- [BRIEF]: Find every line of the listing below where "scene" appears, and copy it.

↓

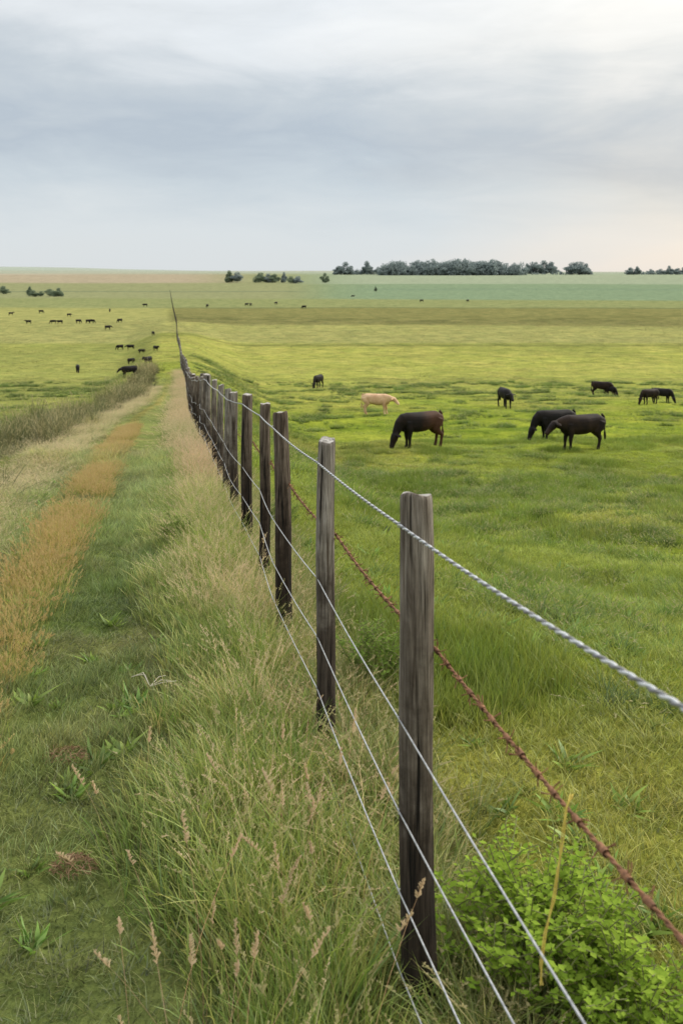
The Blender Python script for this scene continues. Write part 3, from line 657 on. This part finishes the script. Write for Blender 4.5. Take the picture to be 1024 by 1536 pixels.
# ------------------------------------------------------------ leafy weeds
lw=leaf_material('weed_leaf',(.12,.22,.022),(.36,.48,.07),.42); ld=leaf_material('dark_weed_leaf',(.07,.13,.02),(.20,.28,.06),.4); stm=bark_material('weed_stem',(.16,.17,.06))
def weed(nm,x,y,h,w,n,mat,label,seed):
    r=np.random.default_rng(seed); V=[];RV=[];S=[]
    for k in range(n):
        a=r.random()*6.283; q=w*r.random()**.5; hh=h*(1-.55*(q/w)**2)*r.uniform(.45,1.0)
        p0=Vector((q*.25*math.cos(a),q*.25*math.sin(a),-.02)); p2=Vector((q*math.cos(a)+r.normal()*.03,q*math.sin(a)+r.normal()*.03,hh)); p1=p0.lerp(p2,.5)+Vector((r.normal()*.02,r.normal()*.02,hh*.14))
        stems=[(p0,p1,p2)]
        for _ in range(3):
            f=r.uniform(.4,.85); q0=p0.lerp(p1,f*2) if f<.5 else p1.lerp(p2,f*2-1); an=r.random()*6.28; ln=h*r.uniform(.12,.25)
            q2=q0+Vector((math.cos(an)*ln,math.sin(an)*ln,ln*.7)); stems.append((q0,q0.lerp(q2,.5)+Vector((0,0,.01)),q2))
        for (s0,s1,s2) in stems:
            S.append(tube([s0,s1,s2],.0016,5)); m=max(6,int((s2-s0).length/.012))
            for j in range(m):
                t=.25+.75*j/m; p=s0.lerp(s1,t*2) if t<.5 else s1.lerp(s2,t*2-1)
                an=j*2.4+r.normal()*.5; L=.031*(1.15-t*.5)*r.uniform(.5,1.3); o=Vector((math.cos(an),math.sin(an),r.uniform(-.1,1.0))).normalized()
                sd=o.cross(Vector((0,0,1))).normalized()*L*.30; md=p+o*L*.5
                V+=[p,md+sd-Vector((0,0,L*.04)),p+o*L-Vector((0,0,L*.16)),md-sd-Vector((0,0,L*.04))]; RV+=[min(1,.6*min(1,p.z/h)+.4*r.random())]*4
    e=add(nm,None,loc=(x,y,float(gz(x,y))),label=label,cat='plant')
    add('stem',mk('stem',*merge(S),stm),parent=e); add('foliage',mk('foliage',V,quadf(len(V)//4).tolist(),mat,{'rv':RV}),parent=e)
weed('leafy_shrub',.56,2.66,.50,.30,80,lw,'bright green leafy shrub growing beside fence post',1)
weed('leafy_shrub',.76,2.42,.34,.26,60,lw,'low bright green leafy shrub in pasture grass',2)
weed('leafy_shrub',.20,4.75,.42,.26,34,ld,'dark green leafy weed growing behind the fence',3)
weed('leafy_shrub',xf(9)+.35,9.0,.4,.3,26,ld,'dark green leafy weed growing behind the fence',4)
weed('leafy_shrub',xf(8.2)-.58,8.2,.36,.22,30,ld,'green weed clump at edge of grassy track',5)
# dry stalk on track
ds=leaf_material('straw',(.5,.45,.36),(.6,.55,.45),.2)
x,y=hit(225,1045); z=float(gz(x,y))
L=[]
for k,(a,l) in enumerate([(.10,.13),(-.05,.10),(.3,.07),(3.0,.09),(3.35,.12)]):
    L.append(tube([Vector((0,0,.05)),Vector((math.cos(a)*l*.5,.03*k,.07+.01*math.sin(a))),Vector((math.cos(a)*l,.02*k+.03,.06+math.sin(a)*.05))],lambda p:.0022,4))
v,f=merge(L); add('dry_stalk',mk('dry_stalk',v,f,ds,{'rv':rng.random(len(v))}),loc=(x,y,z),label='bleached dry grass stalk lying on the track',cat='stalk')
th=leaf_material('thatch',(.12,.07,.04),(.32,.21,.13),.1)
for (px,py,R0) in ((102,1143,.075),(112,1312,.06)):
    x,y=hit(px,py); L=[]
    for k in range(150):
        a=rng.random()*6.28; q=R0*rng.random()**.5; b=rng.random()*6.28; l=rng.uniform(.02,.045); c=Vector((q*1.4*math.cos(a),q*math.sin(a),.02+.03*(1-q/R0)+.012*rng.random()))
        dv=Vector((math.cos(b),math.sin(b),rng.normal()*.3))*l*.5; L.append(tube([c-dv,c+Vector((0,0,.004)),c+dv],.0012,3))
    v,f=merge(L); add('dead_grass_clump',mk('dead_grass_clump',v,f,th,{'rv':np.repeat(rng.random(len(v)//9),9)}),loc=(x,y,float(gz(x,y))),label='small brown clump of dead grass on the track',cat='dead grass',group='dead grass clumps on the track')
# ------------------------------------------------------------ world, sun, camera
sunv=Vector((.72,.42,.62)).normalized()
w=bpy.data.worlds.new('World'); scene.world=w; w.use_nodes=True; nt=w.node_tree
for n in list(nt.nodes): nt.nodes.remove(n)
out=nt.nodes.new('ShaderNodeOutputWorld')
sky=nt.nodes.new('ShaderNodeTexSky'); sky.sky_type='NISHITA'; sky.sun_disc=False; sky.sun_elevation=math.asin(sunv.z); sky.sun_rotation=math.atan2(sunv.x,sunv.y)
b1=nt.nodes.new('ShaderNodeBackground'); b1.inputs[1].default_value=.1; nt.links.new(sky.outputs[0],b1.inputs[0])
tc=nt.nodes.new('ShaderNodeTexCoord'); sp=nt.nodes.new('ShaderNodeSeparateXYZ'); nt.links.new(tc.outputs['Generated'],sp.inputs[0])
def M(op,a,b=None,c=None):
    n=nt.nodes.new('ShaderNodeMath'); n.operation=op
    for s,v in zip(n.inputs,(a,b,c)):
        if v is None: continue
        if isinstance(v,(int,float)): s.default_value=v
        else: nt.links.new(v,s)
    return n.outputs[0]
G=tc.outputs['Generated']
n1=noise(nt,G,1,5,.5,(2.2,2.2,7.0),.4); n2=noise(nt,G,1,6,.6,(5,5,19),.6); n3=noise(nt,G,1,5,.6,(9,9,40),.4)
fac=M('ADD',M('MULTIPLY',M('SUBTRACT',n1,.5),.20),M('MULTIPLY',M('SUBTRACT',n2,.5),.14))
fac=M('ADD',fac,M('MULTIPLY',M('SUBTRACT',n3,.5),.05))
fac=M('ADD',fac,M('MULTIPLY',sp.outputs[0],.06))
edge=M('MINIMUM',M('MULTIPLY',sp.outputs[2],9),1.0)
zf=M('ADD',sp.outputs[2],M('MULTIPLY',fac,edge))
r=ramp(nt,zf,[(0,(.73,.77,.79)),(.03,(.72,.77,.80)),(.08,(.61,.68,.735)),(.14,(.50,.57,.645)),(.19,(.60,.66,.71)),(.25,(.79,.83,.86)),(.5,(1.2,1.24,1.28)),(1,(1.75,1.80,1.86))])
az=M('ADD',M('MULTIPLY',sp.outputs[0],1.7),M('MULTIPLY',M('SUBTRACT',n1,.5),1.0))
wr=ramp(nt,az,[(.0,(0,0,0)),(.55,(1,1,1))])
hz=ramp(nt,sp.outputs[2],[(0,(1.30,1.10,.93)),(.08,(1.27,1.12,.98)),(.15,(1.20,1.11,1.02)),(.22,(1.20,1.13,1.04)),(.30,(1.26,1.18,1.07))])
cw=mixc(nt,1.0,r.outputs[0],hz.outputs[0],'MULTIPLY')
c=mixc(nt,wr.outputs[0],r.outputs[0],cw)
b2=nt.nodes.new('ShaderNodeBackground'); b2.inputs[1].default_value=1.0; nt.links.new(c,b2.inputs[0])
mx=nt.nodes.new('ShaderNodeMixShader'); mx.inputs[0].default_value=.94; nt.links.new(b1.outputs[0],mx.inputs[1]); nt.links.new(b2.outputs[0],mx.inputs[2]); nt.links.new(mx.outputs[0],out.inputs[0])
sl=bpy.data.lights.new('sun','SUN'); sl.energy=2.9; sl.angle=math.radians(12); sl.color=(1,.93,.80)
so=bpy.data.objects.new('sun',sl); so.rotation_euler=sunv.to_track_quat('Z','Y').to_euler(); COL.objects.link(so)
cd=bpy.data.cameras.new('camera'); cd.sensor_fit='VERTICAL'; cd.sensor_height=36; cd.sensor_width=24; cd.lens=36*1400/1536; cd.shift_y=-363/1536; cd.clip_start=.05; cd.clip_end=20000
cd.dof.use_dof=True; cd.dof.focus_distance=5.0; cd.dof.aperture_fstop=5.6
co=bpy.data.objects.new('camera',cd); co.location=(0,0,H); co.rotation_euler=(math.pi/2,0,0); COL.objects.link(co); scene.camera=co
scene.view_settings.view_transform='Standard'; scene.view_settings.look='None'; scene.view_settings.exposure=0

↑

- [OUTPUT FOR THIS EXERCISE]:
The Blender Python script for this scene continues. Write part 3, from line 657 on. This part finishes the script. Write for Blender 4.5. Take the picture to be 1024 by 1536 pixels.
w=bpy.data.worlds.new('World'); scene.world=w; w.use_nodes=True; nt=w.node_tree
co=bpy.data.objects.new('camera',cd); co.location=(0,0,H); co.rotation_euler=(math.pi/2,0,0); COL.objects.link(co); scene.camera=co
scene.view_settings.view_transform='Standard'; scene.view_settings.look='None'; scene.view_settings.exposure=0